Case Study: Process Control in a Coffee-Roasting Plant

Nestle, one of the largest food and beverages companies in the world, used a number of continuous-feed coffee roasters to produce a variety of coffee products including Nescafe Granules, Gold Blend, Gold Blend Decaf, and Blend 37. Each of these products has a recipe that specifies target values for a plethora of roaster variables such as the temperature of the air at various exhaust points, the speed of various fans, the rate that gas is burned, the amount of water introduced to quench the beans, and the positions of various flaps and valves. There are a lot of ways for things to go wrong when roasting coffee, ranging from a roast coming out too light in color to a costly and damaging roaster fire. A bad batch of roasted coffee incurs a big cost; damage to equipment is even more expensive.

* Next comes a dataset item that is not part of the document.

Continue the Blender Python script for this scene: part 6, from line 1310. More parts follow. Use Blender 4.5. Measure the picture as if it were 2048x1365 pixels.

To help operators keep the roaster running properly, data is collected from about 60 sensors. Every 30 seconds, this data, along with control information, is written to a log and made available to operators in the form of graphs. The project described here took place at a Nestle research laboratory in York, England. Nestle used projective visualization to build a coffee roaster simulation based on the sensor logs.

Goals for the Simulator

Nestle saw several ways that a coffee roaster simulator could improve its processes.

By using the simulator to try out new recipes, a large number of new recipes could be evaluated without interrupting production. Furthermore, recipes that might lead to roaster fires or other damage could be eliminated in advance.

The simulator could be used to train new operators and expose them to routine problems and their solutions. Using the simulator, operators could try out different approaches to resolving a problem.